Je fais ça plus naturellement. Un projet c’est toi, les gens ne sauront jamais comment tu l’as fait. Ils pourront spéculer autant qu’ils voudront mais ils ne sauront jamais. C’est tout ce que tu peux donner.
Même si les gens ne kiffent que deux morceaux mais qu’ils les écoutent h24, moi ça me va très bien. J’ai donné ce que je pouvais, j’ai donné 100% de moi-même, après c’est à vous de le prendre comme vous voulez. Faire un projet c’est comme une mère qui élève ses enfants, mes bébés je les ai bien éduqués, maintenant je les laisse dehors et je pense qu’ils vont se débrouiller. En tout cas j’ai donné le maximum de ma personne, à un moment ils vont se retrouver dehors devant des gens qui vont les critiquer, c’est la jungle.
Si tout le monde devrait écouter un de tes morceaux, lequel serait-ce ?
Kara, son manageur : Éthologie !
*rires* Mais ça c’est toi ça ! C’est un fou ce mec, on me parle de moi et il me parle de lui ! Bah vas-y il a dit Éthologie. Moi je dirais Adrian. Il y a des morceaux comme celui-ci, quand je retombe dessus ils me mettent des baffes.
Tu te vois où dans les prochaines années ? Toujours dans la musique ?
Je ne me vois nulle part, mais j’aimerais bien faire le tour du monde, franchement j’aimerais bien visiter le monde. En fait tout ce que je fais actuellement, c’est pour ça. Ce n’est pas vraiment l’objectif final, mais je dois passer par cette étape. Plus je grandis, plus je me dis que c’est important.
Tu aimes la scène ? T’as fais beaucoup de concerts ?
Ouais, c’est l’aboutissement de mon travail. J’écris mes projets tout seul, dans un coin de ma tête. Et voir que ce coin de ma tête a réuni autant de personnes devant moi avec qui je peux partager ça, c’est un truc de fou, c’est un truc de malade. On a tourné un peu partout en France, en Suisse, on est allés à la Réunion. On a fait beaucoup de scènes ce n’est pas vraiment nouveau.

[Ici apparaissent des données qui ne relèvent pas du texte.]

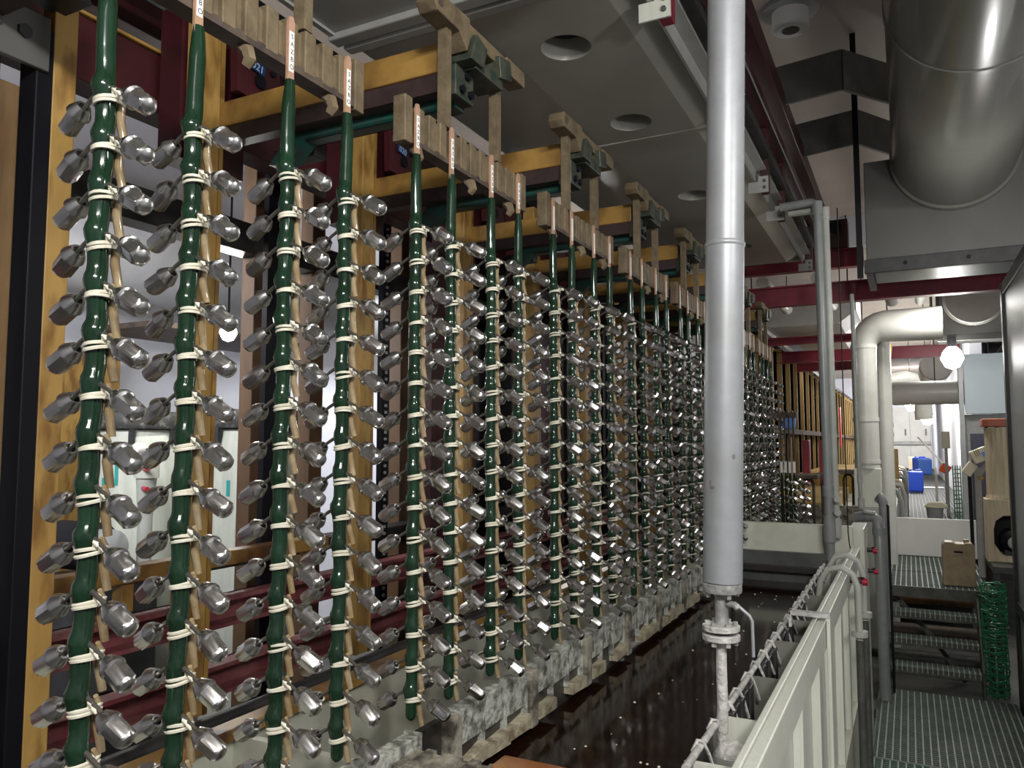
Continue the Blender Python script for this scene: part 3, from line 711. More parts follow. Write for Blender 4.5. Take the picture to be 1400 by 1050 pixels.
hood = thing('exhaust_hood', 'long grey exhaust hood with round holes above the racks', 'hood', (-1.1, 3.5, 3.0))
HZ = 3.0
for (y0, y1, cy) in ((2.09, 2.75, 2.405), (2.75, 3.30, 3.115), (3.34, 4.90, 4.22), (4.90, 6.15, 5.5)):
    b = MB(); plate_hole(b, -1.22, -0.78, y0, y1, HZ, -1.015, cy, 0.088)
    pl = b.build('hole_panel', 'hood_grey', hood)
    MB().tube([(-1.015, cy, HZ), (-1.015, cy, HZ + 0.03), (-1.015, cy, HZ + 0.075)], [0.088, 0.080, 0.080], 32, False).build('hole_collar', 'hood_grey', pl, smooth=50)
    MB().cyl((-1.015, cy, HZ + 0.075), (-1.015, cy, HZ + 0.08), 0.082, n=24).build('hole_cap', 'hole_dark', pl)
for (y0, y1) in ((2.09, 3.30), (3.34, 6.15)):
    MB().prism([(-1.22, HZ), (-1.70, HZ + 0.03), (-1.70, HZ + 0.5), (-1.69, HZ + 0.5), (-1.69, HZ + 0.04), (-1.22, HZ + 0.01)], y0, y1).build('left_panel', 'hood_grey', hood)
    MB().prism([(-0.78, HZ), (-0.665, HZ + 0.035), (-0.645, HZ + 0.09), (-0.65, HZ + 0.5), (-0.66, HZ + 0.5), (-0.66, HZ + 0.10), (-0.78, HZ + 0.012)], y0, y1).build('right_panel', 'hood_grey', hood)
MB().box(-0.668, -0.612, 2.09, 6.15, HZ + 0.045, HZ + 0.055).box(-0.672, -0.662, 2.09, 6.15, HZ - 0.015, HZ + 0.055).build('edge_lip', 'hood_light', hood)
MB().box(-1.70, -0.65, 3.30, 3.34, HZ - 0.004, HZ + 0.03).build('seam_strip', 'hood_grey', hood, bevel=0.003)
MB().box(-1.70, -0.65, 2.045, 2.09, HZ - 0.012, HZ + 0.07).build('joint_flange', 'hood_light', hood, bevel=0.006)
MB().box(-1.70, -0.65, 6.13, 6.15, HZ, HZ + 0.5).build('end_panel', 'hood_grey', hood)
h2 = thing('exhaust_hood', 'near section of the grey exhaust hood at the top edge of the picture', 'hood', (-1.1, 1.0, 3.0))
MB().box(-1.68, -0.65, -0.6, 1.98, HZ + 0.01, HZ + 0.02).build('bottom_panel', 'hood_light', h2)
MB().box(-1.70, -1.68, -0.6, 1.98, HZ + 0.0, HZ + 0.55).build('side_panel', 'hood_light', h2)
MB().box(-1.71, -0.65, 1.975, 2.03, HZ - 0.012, HZ + 0.07).build('joint_flange', 'hood_light', h2, bevel=0.006)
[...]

C’est quoi ton meilleur souvenirs d’un concert ?
C’était le Bataclan. On était dans une petite salle, à l’époque on pouvait ramener 2 000, voir 3 000 personnes. L’équipe de Seine Zoo avec qui on a partagé la scène du Bercy de Nekfeu nous avait prévenus. Ils nous avaient dit que les meilleurs concerts, c’était ceux qu’on vivait parce qu’il y a une sorte de proximité avec le public. Cette proximité, tu la perds à partir du moment où cet échange se transforme en spectacle. C’était les meilleures ambiances.